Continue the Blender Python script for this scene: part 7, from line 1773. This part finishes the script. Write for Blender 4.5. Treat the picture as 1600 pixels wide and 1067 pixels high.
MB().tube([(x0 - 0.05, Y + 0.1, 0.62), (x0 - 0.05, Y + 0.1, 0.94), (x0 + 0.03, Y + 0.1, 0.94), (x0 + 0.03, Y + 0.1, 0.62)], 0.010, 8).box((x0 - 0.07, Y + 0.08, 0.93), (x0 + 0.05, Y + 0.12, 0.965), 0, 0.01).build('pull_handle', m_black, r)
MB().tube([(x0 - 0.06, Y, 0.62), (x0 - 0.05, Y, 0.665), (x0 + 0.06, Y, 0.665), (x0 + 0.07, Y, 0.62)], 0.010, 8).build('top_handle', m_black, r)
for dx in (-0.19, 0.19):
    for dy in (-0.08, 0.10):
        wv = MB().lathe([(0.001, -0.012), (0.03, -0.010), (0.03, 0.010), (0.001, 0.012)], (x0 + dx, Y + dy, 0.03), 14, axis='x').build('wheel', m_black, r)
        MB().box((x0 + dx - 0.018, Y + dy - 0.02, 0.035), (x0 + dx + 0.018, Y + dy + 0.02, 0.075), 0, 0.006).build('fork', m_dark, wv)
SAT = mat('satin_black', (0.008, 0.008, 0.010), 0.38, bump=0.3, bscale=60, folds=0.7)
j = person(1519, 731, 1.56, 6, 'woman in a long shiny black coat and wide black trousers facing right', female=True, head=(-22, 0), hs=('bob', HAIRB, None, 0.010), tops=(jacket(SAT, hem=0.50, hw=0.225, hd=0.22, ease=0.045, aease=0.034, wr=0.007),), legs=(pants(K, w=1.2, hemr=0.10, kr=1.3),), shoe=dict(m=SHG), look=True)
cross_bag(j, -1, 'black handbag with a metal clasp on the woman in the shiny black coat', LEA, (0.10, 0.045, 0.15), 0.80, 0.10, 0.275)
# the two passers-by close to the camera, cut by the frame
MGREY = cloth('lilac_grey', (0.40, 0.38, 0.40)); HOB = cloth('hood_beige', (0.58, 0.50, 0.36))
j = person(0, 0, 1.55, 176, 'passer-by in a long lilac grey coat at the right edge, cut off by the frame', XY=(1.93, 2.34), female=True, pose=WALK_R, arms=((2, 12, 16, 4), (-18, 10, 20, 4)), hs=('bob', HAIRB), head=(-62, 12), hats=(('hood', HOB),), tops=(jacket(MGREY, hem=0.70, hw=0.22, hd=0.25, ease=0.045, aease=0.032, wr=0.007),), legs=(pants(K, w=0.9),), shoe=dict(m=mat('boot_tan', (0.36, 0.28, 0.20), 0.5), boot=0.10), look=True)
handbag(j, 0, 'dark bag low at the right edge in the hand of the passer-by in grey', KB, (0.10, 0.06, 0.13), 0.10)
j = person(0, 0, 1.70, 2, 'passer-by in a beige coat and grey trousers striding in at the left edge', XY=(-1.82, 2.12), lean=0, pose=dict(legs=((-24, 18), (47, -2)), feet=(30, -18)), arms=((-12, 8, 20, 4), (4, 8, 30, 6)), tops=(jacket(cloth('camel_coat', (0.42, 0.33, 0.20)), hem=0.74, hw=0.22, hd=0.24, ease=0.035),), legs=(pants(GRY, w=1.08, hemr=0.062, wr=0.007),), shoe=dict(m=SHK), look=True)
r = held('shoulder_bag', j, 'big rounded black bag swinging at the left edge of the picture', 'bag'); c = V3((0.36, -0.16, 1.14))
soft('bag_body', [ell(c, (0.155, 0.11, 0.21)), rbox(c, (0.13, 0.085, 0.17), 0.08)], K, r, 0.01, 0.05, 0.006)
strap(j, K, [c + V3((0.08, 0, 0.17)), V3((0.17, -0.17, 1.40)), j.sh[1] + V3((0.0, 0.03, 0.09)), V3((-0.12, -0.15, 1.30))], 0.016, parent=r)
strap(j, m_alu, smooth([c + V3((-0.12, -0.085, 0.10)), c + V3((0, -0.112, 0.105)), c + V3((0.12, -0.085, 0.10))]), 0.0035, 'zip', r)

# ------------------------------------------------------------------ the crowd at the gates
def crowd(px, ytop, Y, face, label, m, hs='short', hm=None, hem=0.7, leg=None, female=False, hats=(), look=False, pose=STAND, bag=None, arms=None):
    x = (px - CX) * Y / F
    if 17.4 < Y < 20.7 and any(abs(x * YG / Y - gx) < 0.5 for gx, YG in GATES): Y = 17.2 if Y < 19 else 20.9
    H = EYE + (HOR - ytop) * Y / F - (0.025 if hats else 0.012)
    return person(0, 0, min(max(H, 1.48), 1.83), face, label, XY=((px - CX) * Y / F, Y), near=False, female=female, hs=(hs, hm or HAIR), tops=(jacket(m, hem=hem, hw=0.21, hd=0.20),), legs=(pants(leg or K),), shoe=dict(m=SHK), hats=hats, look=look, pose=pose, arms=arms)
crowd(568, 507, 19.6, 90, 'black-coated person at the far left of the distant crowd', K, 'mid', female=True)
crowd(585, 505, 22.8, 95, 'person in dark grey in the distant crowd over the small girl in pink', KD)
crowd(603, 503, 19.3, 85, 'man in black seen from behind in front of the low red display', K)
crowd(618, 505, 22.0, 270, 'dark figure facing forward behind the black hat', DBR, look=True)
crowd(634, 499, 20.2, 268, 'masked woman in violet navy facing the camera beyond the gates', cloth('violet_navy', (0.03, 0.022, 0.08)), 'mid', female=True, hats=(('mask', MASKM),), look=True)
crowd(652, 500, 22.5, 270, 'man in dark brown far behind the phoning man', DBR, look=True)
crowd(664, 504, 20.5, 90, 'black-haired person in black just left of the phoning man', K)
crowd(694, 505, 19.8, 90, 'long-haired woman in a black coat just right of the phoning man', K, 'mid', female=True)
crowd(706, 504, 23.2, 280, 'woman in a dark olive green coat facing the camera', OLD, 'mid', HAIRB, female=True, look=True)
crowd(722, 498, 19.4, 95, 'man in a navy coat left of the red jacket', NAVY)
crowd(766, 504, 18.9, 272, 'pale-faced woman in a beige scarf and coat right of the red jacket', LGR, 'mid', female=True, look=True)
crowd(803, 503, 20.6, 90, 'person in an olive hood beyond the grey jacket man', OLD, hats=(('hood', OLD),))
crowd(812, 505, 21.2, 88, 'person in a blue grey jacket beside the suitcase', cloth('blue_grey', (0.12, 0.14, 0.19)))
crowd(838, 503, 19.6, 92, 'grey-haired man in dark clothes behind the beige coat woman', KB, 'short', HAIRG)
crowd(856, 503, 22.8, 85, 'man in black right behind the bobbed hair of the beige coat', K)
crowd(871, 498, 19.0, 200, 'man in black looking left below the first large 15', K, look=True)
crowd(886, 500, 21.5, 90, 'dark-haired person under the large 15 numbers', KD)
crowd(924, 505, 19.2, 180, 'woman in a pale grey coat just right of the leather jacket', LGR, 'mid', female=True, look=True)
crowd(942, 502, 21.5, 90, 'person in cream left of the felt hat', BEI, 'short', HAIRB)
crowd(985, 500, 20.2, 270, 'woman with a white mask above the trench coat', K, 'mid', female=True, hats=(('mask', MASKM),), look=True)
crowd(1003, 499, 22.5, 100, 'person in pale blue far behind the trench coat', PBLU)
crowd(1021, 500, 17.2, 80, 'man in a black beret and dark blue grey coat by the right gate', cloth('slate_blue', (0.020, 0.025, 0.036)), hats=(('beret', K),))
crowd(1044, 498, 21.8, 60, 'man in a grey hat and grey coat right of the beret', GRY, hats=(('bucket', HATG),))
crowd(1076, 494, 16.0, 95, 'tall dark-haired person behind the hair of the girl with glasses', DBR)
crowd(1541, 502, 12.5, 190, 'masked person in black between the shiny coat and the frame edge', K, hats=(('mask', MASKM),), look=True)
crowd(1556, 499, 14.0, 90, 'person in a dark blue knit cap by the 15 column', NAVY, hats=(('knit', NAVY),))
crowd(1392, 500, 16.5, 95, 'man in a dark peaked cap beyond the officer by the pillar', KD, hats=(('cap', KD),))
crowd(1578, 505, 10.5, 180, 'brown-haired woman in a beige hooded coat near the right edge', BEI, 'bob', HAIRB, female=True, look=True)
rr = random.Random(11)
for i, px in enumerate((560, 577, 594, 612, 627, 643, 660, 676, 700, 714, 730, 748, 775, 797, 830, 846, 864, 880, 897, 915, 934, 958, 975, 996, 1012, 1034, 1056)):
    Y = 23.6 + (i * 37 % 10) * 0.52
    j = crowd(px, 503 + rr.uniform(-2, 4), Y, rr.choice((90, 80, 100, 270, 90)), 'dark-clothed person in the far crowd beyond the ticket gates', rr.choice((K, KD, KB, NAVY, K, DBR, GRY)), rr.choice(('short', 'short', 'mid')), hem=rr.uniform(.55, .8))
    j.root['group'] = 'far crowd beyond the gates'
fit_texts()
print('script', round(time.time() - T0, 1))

■ ■ ■ ■ ■

▶ _Direction_
Within the listing above, work out how many lines contain the string "from", and reply with that number only.

▶ _Right answer_
2